Common sense, a little respect about now might calm the religious waters by Barry Hankins – Hankins, an historian at Baylor University gives a good background on the RFRA controversy. In the end, the RFRA doesn’t guarantee discrimination against gays on religious grounds will prevail in court. According to Hankins:

It’s worth noting that New Mexico has an RFRA and a Human Rights Act that protects gay people. When a photographer there tried to use RFRA to refuse service at a gay commitment ceremony, she lost. The government showed successfully in court that there existed a compelling interest for the state’s anti-discrimination protections. That case has a lot to do with why Arizona, Arkansas and Indiana have now passed their own RFRAs.

Supporters in those states hope their RFRAs will be tougher than New Mexico’s. But be clear, RFRA laws do not give people the right to discriminate against gays. Rather, they say in part that if someone violates an anti-discrimination law on religious grounds, in a court proceeding the burden of proof will fall on the government to show a compelling interest for why the law should trump religious freedom.

The following articles seem less than helpful because they are either inaccurate or make conclusions which can’t be supported by the facts presented.

Intellectual Dishonesty is Winning Every Time by David Carlin – Dr.

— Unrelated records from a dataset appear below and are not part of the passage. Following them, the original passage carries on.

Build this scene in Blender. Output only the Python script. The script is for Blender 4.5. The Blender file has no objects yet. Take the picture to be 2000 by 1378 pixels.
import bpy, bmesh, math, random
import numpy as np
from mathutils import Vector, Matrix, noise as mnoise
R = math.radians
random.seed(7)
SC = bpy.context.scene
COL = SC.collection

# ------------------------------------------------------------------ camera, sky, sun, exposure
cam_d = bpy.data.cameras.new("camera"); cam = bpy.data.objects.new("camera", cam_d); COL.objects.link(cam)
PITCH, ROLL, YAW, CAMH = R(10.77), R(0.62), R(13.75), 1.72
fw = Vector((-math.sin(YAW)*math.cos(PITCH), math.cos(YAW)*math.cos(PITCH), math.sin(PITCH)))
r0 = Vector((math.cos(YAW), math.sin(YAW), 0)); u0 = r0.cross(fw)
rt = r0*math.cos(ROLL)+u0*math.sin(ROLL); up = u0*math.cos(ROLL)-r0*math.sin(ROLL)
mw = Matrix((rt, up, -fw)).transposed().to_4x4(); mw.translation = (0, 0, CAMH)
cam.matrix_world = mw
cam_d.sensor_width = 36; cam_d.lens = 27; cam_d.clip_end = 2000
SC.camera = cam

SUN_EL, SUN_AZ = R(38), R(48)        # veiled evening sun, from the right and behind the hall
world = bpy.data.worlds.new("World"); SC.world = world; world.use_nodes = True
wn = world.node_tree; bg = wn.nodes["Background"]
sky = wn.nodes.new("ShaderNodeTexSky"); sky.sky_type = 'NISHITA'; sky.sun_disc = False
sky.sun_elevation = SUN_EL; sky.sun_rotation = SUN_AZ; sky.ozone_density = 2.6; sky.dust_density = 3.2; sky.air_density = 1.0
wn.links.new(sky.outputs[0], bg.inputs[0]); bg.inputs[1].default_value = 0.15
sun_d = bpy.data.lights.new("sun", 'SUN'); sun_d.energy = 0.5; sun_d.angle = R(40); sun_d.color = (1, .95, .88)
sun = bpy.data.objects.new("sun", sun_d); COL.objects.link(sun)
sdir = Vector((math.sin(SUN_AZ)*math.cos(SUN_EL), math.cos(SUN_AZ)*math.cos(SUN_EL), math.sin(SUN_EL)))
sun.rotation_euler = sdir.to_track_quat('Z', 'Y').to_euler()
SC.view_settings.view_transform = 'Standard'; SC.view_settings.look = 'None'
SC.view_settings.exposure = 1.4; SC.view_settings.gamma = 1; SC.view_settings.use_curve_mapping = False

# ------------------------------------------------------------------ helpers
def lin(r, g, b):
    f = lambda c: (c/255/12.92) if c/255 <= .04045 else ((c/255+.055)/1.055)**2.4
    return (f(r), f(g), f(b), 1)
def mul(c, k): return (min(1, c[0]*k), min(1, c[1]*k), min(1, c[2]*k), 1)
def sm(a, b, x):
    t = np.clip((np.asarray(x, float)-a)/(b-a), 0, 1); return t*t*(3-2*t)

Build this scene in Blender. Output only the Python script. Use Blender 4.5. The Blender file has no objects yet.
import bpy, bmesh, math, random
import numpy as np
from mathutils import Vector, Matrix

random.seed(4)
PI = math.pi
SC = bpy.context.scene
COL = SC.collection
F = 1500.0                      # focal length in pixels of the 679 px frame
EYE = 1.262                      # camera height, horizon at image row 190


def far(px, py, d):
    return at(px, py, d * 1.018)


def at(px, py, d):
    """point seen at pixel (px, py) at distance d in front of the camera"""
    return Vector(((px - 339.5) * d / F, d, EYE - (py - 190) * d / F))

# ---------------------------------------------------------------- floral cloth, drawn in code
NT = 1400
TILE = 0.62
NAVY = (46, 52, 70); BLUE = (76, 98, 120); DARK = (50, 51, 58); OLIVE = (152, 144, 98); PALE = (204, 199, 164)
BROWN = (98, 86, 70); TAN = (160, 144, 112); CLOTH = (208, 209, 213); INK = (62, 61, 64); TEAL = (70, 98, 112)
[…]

Carlin is depressed because things aren’t going his way. Carlin accuses the left of intellectual dishonesty when he engages in some of his own. Carlin said that the RFRA

…simply allowed religious believers not to be coerced by government into doing things forbidden by their conscience. Nothing more. Just the way we have always allowed Quakers and other conscientious objectors to refuse to participate in war. It wasn’t that we agreed with the pacifists; we did not. But we used to think that an honest conscience was such a precious thing that it should be respected even when erroneous.

Legal history is filled with decisions where an honest conscience has not been respected if the result is discrimination against a protected class. In some cases (the Quakers, the Amish), conscience has been respected, however in others (leaders of many Southern churches, business owners who want to pay women less than men) conscience has given way to a government interest in fair treatment of all citizens.
RFRA Not Like Jim Crow Laws at All by Jonah Goldberg – Goldberg may be correct that the RFRA is not like Jim Crow but he doesn’t help much by his simplified explanation of Jim Crow laws.  Goldberg argues that segregation laws were primarily economic constructions enforced by the government to forbid tolerant business owners from desegregating. He gives lip service to the pervasive segregation of the laws but then summarizes the situation:

Comparing RFRA laws to Jim Crow laws turns all of this on its head. Jim Crow laws forced tolerant businesses to be intolerant of blacks. No one, anywhere, is suggesting that people who want to do business with same-sex couples should be barred from doing so. The argument is whether the government should force a few ardent Christians (or Jews or Muslims) to participate in a ceremony that violates their faith.

While I think the RFRA law is not like a Jim Crow law, I don’t think Goldberg helps himself or his argument by misleading people about the pervasive nature of segregation in the post-Civil War South.